Which lines hold the word "scene"? Copy each one.
[Begin RAW DATA]
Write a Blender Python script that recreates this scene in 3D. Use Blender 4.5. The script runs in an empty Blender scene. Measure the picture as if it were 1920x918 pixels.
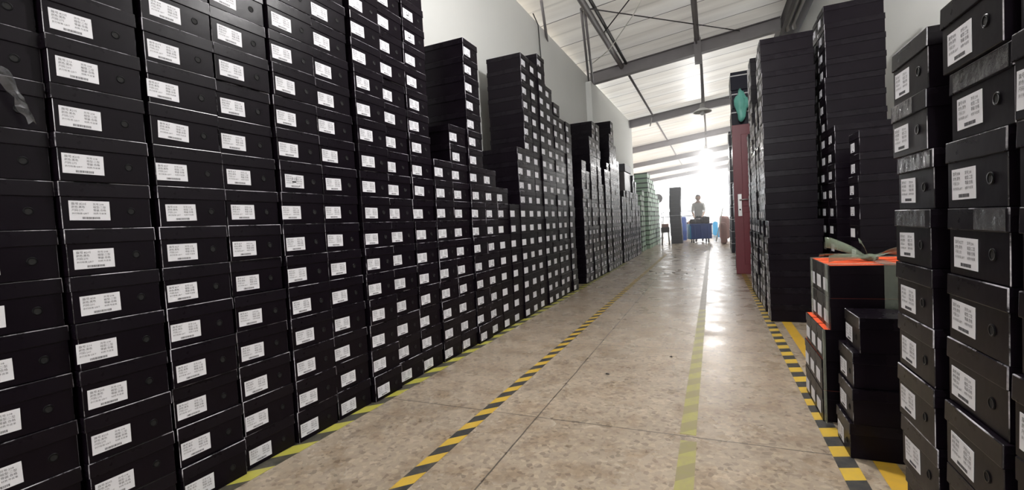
import bpy, bmesh, math, random
from mathutils import Vector, Matrix
random.seed(7)
C = bpy.context.scene.collection
SC = bpy.context.scene

# ------------------------------------------------------------------ camera
F, CX, CY, H = 850.0, 960.0, 459.0, 0.95
_dy = Vector(((1334-CX)/F, (402-CY)/F, 1)).normalized()
_hz = Vector((1, -.055, 0))
_up = _hz.cross(_dy).normalized()
if _up.y > 0: _up = -_up
_dx = _dy.cross(_up).normalized()
if _dx.x < 0: _dx = -_dx
RW = Matrix((_dx, _dy, _up))                    # world = RW @ camera (x right, y down, z forward)
cam_data = bpy.data.cameras.new('camera')
cam_data.sensor_width = 36
cam_data.lens = F/1920*36
cam_data.clip_start = .02
cam_data.clip_end = 300
cam = bpy.data.objects.new('camera', cam_data)
C.objects.link(cam)
cr, cd, cf = RW.col[0], RW.col[1], RW.col[2]
cam.matrix_world = Matrix(((cr[0], -cd[0], -cf[0], 0), (cr[1], -cd[1], -cf[1], 0), (cr[2], -cd[2], -cf[2], H), (0, 0, 0, 1)))
SC.camera = cam
def proj(x, y, z):
    c = RW.transposed() @ Vector((x, y, z-H))
    if c.z < .02: return None
    return (c.x/c.z*F+CX, c.y/c.z*F+CY)

# ------------------------------------------------------------------ light
SC.view_settings.view_transform = 'Standard'
SC.view_settings.look = 'None'
SC.view_settings.gamma = 1
SC.view_settings.use_curve_mapping = False
SC.view_settings.exposure = .95
world = bpy.data.worlds.new('world'); SC.world = world
world.use_nodes = True
bg = world.node_tree.nodes['Background']
bg.inputs[0].default_value = (.965, .975, 1.0, 1)
bg.inputs[1].default_value = 4.4

# ------------------------------------------------------------------ materials
def new_mat(name):
    m = bpy.data.materials.new(name); m.use_nodes = True
    return m, m.node_tree, m.node_tree.nodes['Principled BSDF']
def N(nt, t, **kw):
    n = nt.nodes.new(t)
    for k, v in kw.items(): setattr(n, k, v)
    return n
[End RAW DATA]
THE REPLY —
Write a Blender Python script that recreates this scene in 3D. Use Blender 4.5. The script runs in an empty Blender scene. Measure the picture as if it were 1920x918 pixels.
C = bpy.context.scene.collection
SC = bpy.context.scene